Soweit die Beschwerde auch die Frage der verfassungskonformen Anwendung des § 53 Abs. 6 Satz 1 AuslG bei Fehlen einer Anordnung nach § 54 AuslG (vgl. hierzu Urteil vom 17. Oktober 1995 a.a.O. S. 328) mit Blick auf die genannte Entscheidung des EGMR für überprüfungsbedürftig hält, legt sie schon nicht dar, inwiefern sich diese Frage im vorliegenden Fall stellen würde. Nach den Feststellungen des Berufungsgerichts liegt ein Erlass des Innenministeriums über die Aussetzung der Abschiebung von Roma und Ashkali in den Kosovo vor, der einer Anordnung im Sinne des § 54 AuslG in seinen Wirkungen gleichkommt (BA S. 22). Auf die Frage der nur bei Fehlen einer solchen Regelung in Betracht zu ziehenden verfassungskonformen Anwendung von § 53 Abs. 6 Satz 1 AuslG kann es daher nicht ankommen.

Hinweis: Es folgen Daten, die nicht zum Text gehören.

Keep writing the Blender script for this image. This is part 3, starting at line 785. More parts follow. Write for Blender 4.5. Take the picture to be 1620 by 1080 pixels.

Soweit die Beschwerde außerdem die Anwendung von § 51 Abs. 3 VwVfG rügt, bezieht sich ihr Vorbringen ersichtlich nicht auf den vorliegenden Fall, bei dem es sich nicht um Asylfolgeanträge, sondern um Erstanträge der Kläger handelt.
Die Kostenentscheidung folgt aus § 154 Abs. 2 VwGO. Gerichts- kosten werden gemäß § 83 b Abs. 1 AsylVfG nicht erhoben. Der Gegenstandswert ergibt sich aus § 83 b Abs. 2 AsylVfG.